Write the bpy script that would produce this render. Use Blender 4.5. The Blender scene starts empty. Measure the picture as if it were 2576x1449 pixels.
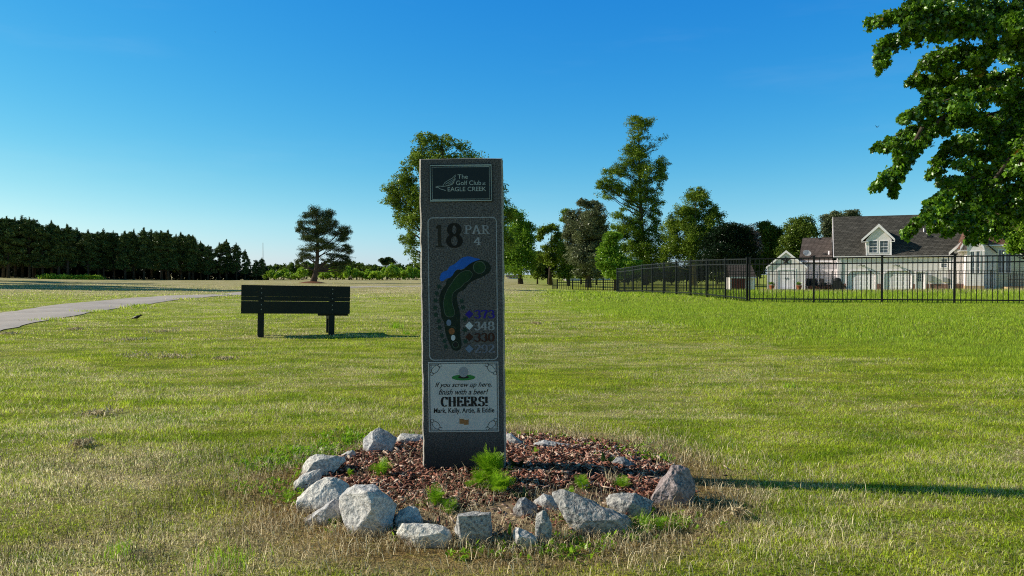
import bpy, bmesh, math, random
import numpy as np
from mathutils import Vector, Matrix, noise as mnoise

R = math.radians
rs = np.random.RandomState(7)
random.seed(7)
scn = bpy.context.scene
col = scn.collection
F = 1860.0            # focal length in units of a 2576-wide picture
CAMH = 1.0
PITCH = math.atan(34.5 / F)
SUN_EL, SUN_K = R(29), 0.105      # light travels along (1, -k)

# ------------------------------------------------------------------ helpers
def ray(x, y):
    d = Vector(((x - 1288) / F, (724.5 - y) / F, -1.0))
    rot = Matrix.Rotation(R(90) - PITCH, 3, 'X')
    return rot @ d
def at(x, y, Y):
    d = ray(x, y)
    return Vector((0, 0, CAMH)) + d * (Y / d.y)

def sst(a, b, x):
    t = np.clip((np.asarray(x, float) - a) / (b - a), 0, 1)
    return t * t * (3 - 2 * t)
_ng = rs.rand(128, 128)
def vnoise(x, y):
    x = np.asarray(x, float); y = np.asarray(y, float)
    xi = np.floor(x).astype(int); yi = np.floor(y).astype(int)
    fx = x - xi; fy = y - yi
    fx = fx * fx * (3 - 2 * fx); fy = fy * fy * (3 - 2 * fy)
    g = lambda a, b: _ng[a % 128, b % 128]
    return ((g(xi, yi) * (1 - fx) + g(xi + 1, yi) * fx) * (1 - fy)
            + (g(xi, yi + 1) * (1 - fx) + g(xi + 1, yi + 1) * fx) * fy)
BED = (-0.085, 3.62)
def zt(X, Y):
    X = np.asarray(X, float); Y = np.asarray(Y, float)
    z = -0.5 * sst(-6, 10, X) * sst(30, 72, Y)
    z = z + 0.009 * np.clip(-X - 15, 0, 90) * sst(25, 45, Y) * (1 - .9 * sst(-80, -50, X) * sst(70, 120, Y))
    r = np.hypot(X - BED[0], Y - BED[1])
    z = z + 0.032 * np.exp(-(r / .80) ** 4)
    z = z + (vnoise(X * .8 + 9, Y * .8) - .5) * .03 * sst(1.0, 2.5, r)
    z = z + (vnoise(X * .13 + 3, Y * .13) - .5) * .16 * sst(6, 16, r) * (1 - sst(80, 200, Y))
    return z
def zt1(X, Y): return float(zt(X, Y))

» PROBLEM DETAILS
Quote everything in the listing above exactly; pictures are the only thing to omit.

» FINAL ANSWER
Write the bpy script that would produce this render. Use Blender 4.5. The Blender scene starts empty. Measure the picture as if it were 2576x1449 pixels.
import bpy, bmesh, math, random
import numpy as np
from mathutils import Vector, Matrix, noise as mnoise

R = math.radians
rs = np.random.RandomState(7)
random.seed(7)
scn = bpy.context.scene
col = scn.collection
F = 1860.0            # focal length in units of a 2576-wide picture
CAMH = 1.0
PITCH = math.atan(34.5 / F)
SUN_EL, SUN_K = R(29), 0.105      # light travels along (1, -k)

# ------------------------------------------------------------------ helpers
def ray(x, y):
    d = Vector(((x - 1288) / F, (724.5 - y) / F, -1.0))
    rot = Matrix.Rotation(R(90) - PITCH, 3, 'X')
    return rot @ d
def at(x, y, Y):
    d = ray(x, y)
    return Vector((0, 0, CAMH)) + d * (Y / d.y)

def sst(a, b, x):
    t = np.clip((np.asarray(x, float) - a) / (b - a), 0, 1)
    return t * t * (3 - 2 * t)
_ng = rs.rand(128, 128)
def vnoise(x, y):
    x = np.asarray(x, float); y = np.asarray(y, float)
    xi = np.floor(x).astype(int); yi = np.floor(y).astype(int)
    fx = x - xi; fy = y - yi
    fx = fx * fx * (3 - 2 * fx); fy = fy * fy * (3 - 2 * fy)
    g = lambda a, b: _ng[a % 128, b % 128]
    return ((g(xi, yi) * (1 - fx) + g(xi + 1, yi) * fx) * (1 - fy)
            + (g(xi, yi + 1) * (1 - fx) + g(xi + 1, yi + 1) * fx) * fy)
BED = (-0.085, 3.62)
def zt(X, Y):
    X = np.asarray(X, float); Y = np.asarray(Y, float)
    z = -0.5 * sst(-6, 10, X) * sst(30, 72, Y)
    z = z + 0.009 * np.clip(-X - 15, 0, 90) * sst(25, 45, Y) * (1 - .9 * sst(-80, -50, X) * sst(70, 120, Y))
    r = np.hypot(X - BED[0], Y - BED[1])
    z = z + 0.032 * np.exp(-(r / .80) ** 4)
    z = z + (vnoise(X * .8 + 9, Y * .8) - .5) * .03 * sst(1.0, 2.5, r)
    z = z + (vnoise(X * .13 + 3, Y * .13) - .5) * .16 * sst(6, 16, r) * (1 - sst(80, 200, Y))
    return z
def zt1(X, Y): return float(zt(X, Y))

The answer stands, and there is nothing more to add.